House ethics rules bar senior staff — defined in 2007 as those who make a salary of at least $111,675 for more than 90 days — from earning outside income of $25,200 or more.

But on Oct. 27, 2006, after a Harper’s magazine story first reported Roe’s outside fundraising work, Roe got a letter from the ethics committee clearing her outside activities as perfectly legitimate.

“Provided that your House salary remains below the senior staff level, these provisions do not apply to you,” the letter said.

Outside ethics experts questioned whether Roe’s salary wasn’t being held artificially low in order to avoid House ethics committee guidelines.

“It seems to me that her salary is being held artificially low just so that she can have another full-time job where she makes a lot of money,” said Melanie Sloan, the executive director of the Democratic-leaning Citizens for Responsibility and Ethics in Washington.

“Chiefs of staff in general are senior staff and to pretend that this isn’t a senior staff job is ludicrous.”

An examination of salaries for chiefs of staff, to other House Members from Arizona in 2006 showed that Roe ranked in the middle in terms of compensation.

Three top aides to Arizona Members took in substantially more money than Roe in 2006: Joseph Eule, administrative assistant to ex-Rep. J.D. Hayworth (R), who raked in an annual $159,828; Tommy Ray Stalling, chief of staff to Rep. Trent Franks (R), who made $121,816 annually; and Sean Noble, chief of staff to Rep. John Shadegg (R), who collected $129,638 per year.

But the top aides to Rep. Jeff Flake (R-Ariz.) and Raúl Grijalva (D-Ariz.) made the equivalent or less money than Roe: Margaret Klessig Edmounds took in $99,500 working for Flake in 2006, while Glen Miller banked $101,629 working for Grijalva.

It is not unusual for Congressional aides to spend their own time doing political or campaign work for their bosses. But it is rarer for a top aide to hold down a full-time job as his or her boss’s top fundraiser.

When he was deputy chief of staff to then-Speaker Dennis Hastert (R-Ill.), for instance, Mike Stokke was paid $31,009, mainly for press relations, by Hastert’s Keep Our Majority leadership political action committee. Scott Palmer, then Hastert’s chief of staff, received $28,084 in the 2006 cycle for similar political activities.

Fred Wertheimer, president of Democracy 21, said ethics rules were murky when it came to restrictions on Hill aides doing political work.

“This is a slippery slope for Members and there ought to be stronger rules in the Congress about the ways in which Members can in effect make double payments to staff members by providing them with a government salary and then supplementing the salary with money from their campaign funds,” he said.

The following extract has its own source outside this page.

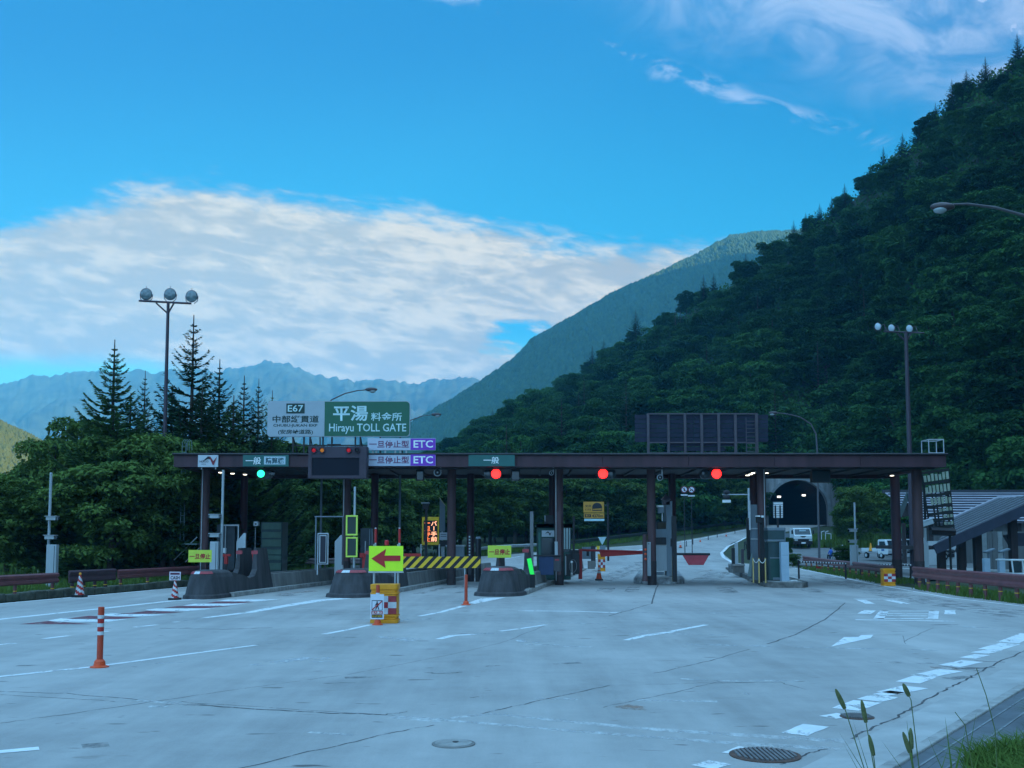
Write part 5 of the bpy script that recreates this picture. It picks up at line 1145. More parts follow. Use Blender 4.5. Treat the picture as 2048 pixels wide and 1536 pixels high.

But Wertheimer said that high-paid outside jobs demand time that may conflict with a staffer’s official duties.

“The rules basically say that you have to be able to justify that you’re putting in full-time work for the salary you’re making,” he said. “The more money someone is making in outside earnings, the more questions it raises about the amount of time they’re spending on their Hill job versus the amount of time they’re spending on their outside activities.”

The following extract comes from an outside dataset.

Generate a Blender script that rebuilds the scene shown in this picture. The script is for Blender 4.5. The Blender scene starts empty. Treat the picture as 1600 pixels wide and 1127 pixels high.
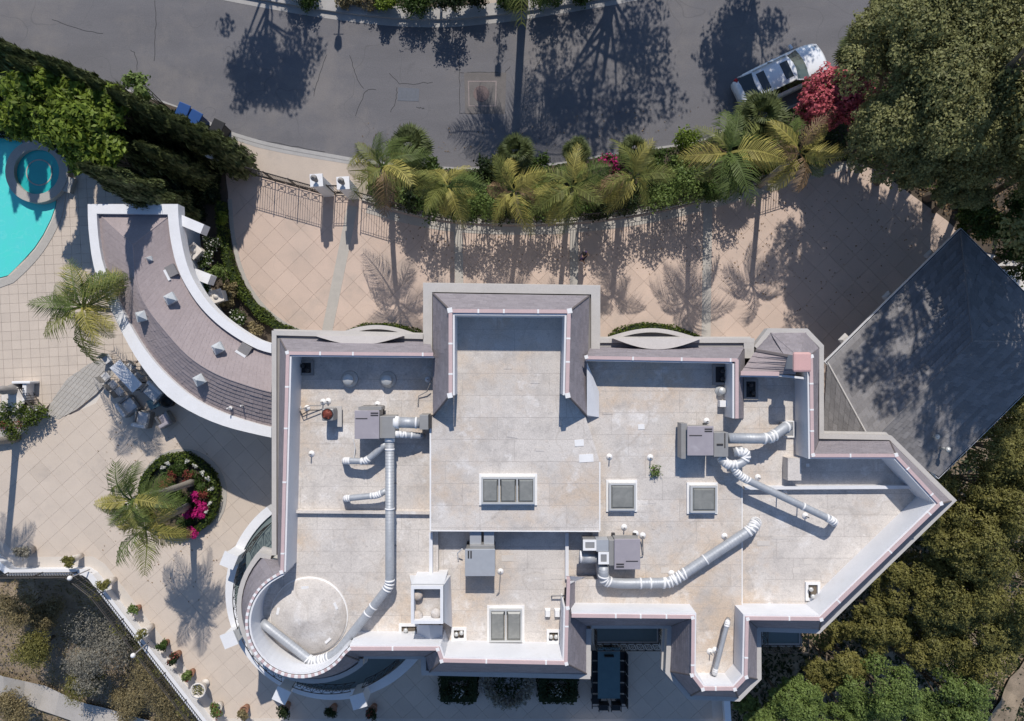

Before coming to the Hill in 2005, Roe had her own fundraising business and raised money for other Republican Members, including Feeney and Reps. Clay Shaw (Fla.), Henry Hyde (Ill.), Patrick McHenry (N.C.), Mario Diaz-Balart (Fla.) and Lincoln Diaz-Balart (Fla.).

She dropped those other fundraising clients when she signed on as Renzi’s chief of staff, which she said made the workload for just one client — Renzi — seem much lighter.

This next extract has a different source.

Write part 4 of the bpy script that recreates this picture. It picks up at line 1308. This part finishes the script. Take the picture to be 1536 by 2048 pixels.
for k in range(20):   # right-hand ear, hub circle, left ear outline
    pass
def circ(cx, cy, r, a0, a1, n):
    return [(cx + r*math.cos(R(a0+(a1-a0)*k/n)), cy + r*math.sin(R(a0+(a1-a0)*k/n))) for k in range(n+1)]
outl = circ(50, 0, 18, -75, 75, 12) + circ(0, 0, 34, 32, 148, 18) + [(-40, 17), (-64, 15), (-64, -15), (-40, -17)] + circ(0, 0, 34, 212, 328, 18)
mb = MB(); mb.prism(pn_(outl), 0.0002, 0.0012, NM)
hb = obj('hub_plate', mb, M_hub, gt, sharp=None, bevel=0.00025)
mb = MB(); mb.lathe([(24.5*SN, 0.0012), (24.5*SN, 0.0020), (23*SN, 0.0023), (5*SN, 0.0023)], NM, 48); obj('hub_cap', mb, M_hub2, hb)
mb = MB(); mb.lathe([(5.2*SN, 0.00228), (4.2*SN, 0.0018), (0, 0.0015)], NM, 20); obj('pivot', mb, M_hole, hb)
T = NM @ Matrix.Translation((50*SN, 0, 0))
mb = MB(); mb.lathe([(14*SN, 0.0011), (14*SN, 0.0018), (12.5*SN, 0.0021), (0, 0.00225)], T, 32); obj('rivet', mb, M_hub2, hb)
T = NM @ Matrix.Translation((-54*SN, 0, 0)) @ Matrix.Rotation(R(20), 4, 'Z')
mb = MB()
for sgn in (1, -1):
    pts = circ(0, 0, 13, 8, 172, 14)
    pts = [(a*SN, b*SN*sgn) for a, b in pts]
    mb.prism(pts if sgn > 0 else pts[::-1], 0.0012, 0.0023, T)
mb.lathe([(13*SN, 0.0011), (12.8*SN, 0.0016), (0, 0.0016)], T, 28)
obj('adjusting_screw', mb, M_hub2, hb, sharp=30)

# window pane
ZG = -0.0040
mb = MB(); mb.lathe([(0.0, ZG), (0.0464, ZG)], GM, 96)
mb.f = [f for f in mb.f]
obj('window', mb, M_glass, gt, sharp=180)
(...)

But she acknowledged the difficulty of trying to balance what amounts to two full-time jobs as a Member’s top aide and chief fundraiser.

“When the opportunity came [to work in Renzi’s office], even though it was a major cut in my income, it was worth the sanity and just having a normal life,” Roe said.

“It was like having one boss rather than seven. It just kept me up at night, just not every night,” she explained. “My e-mails that go out to my database go out at very odd times.”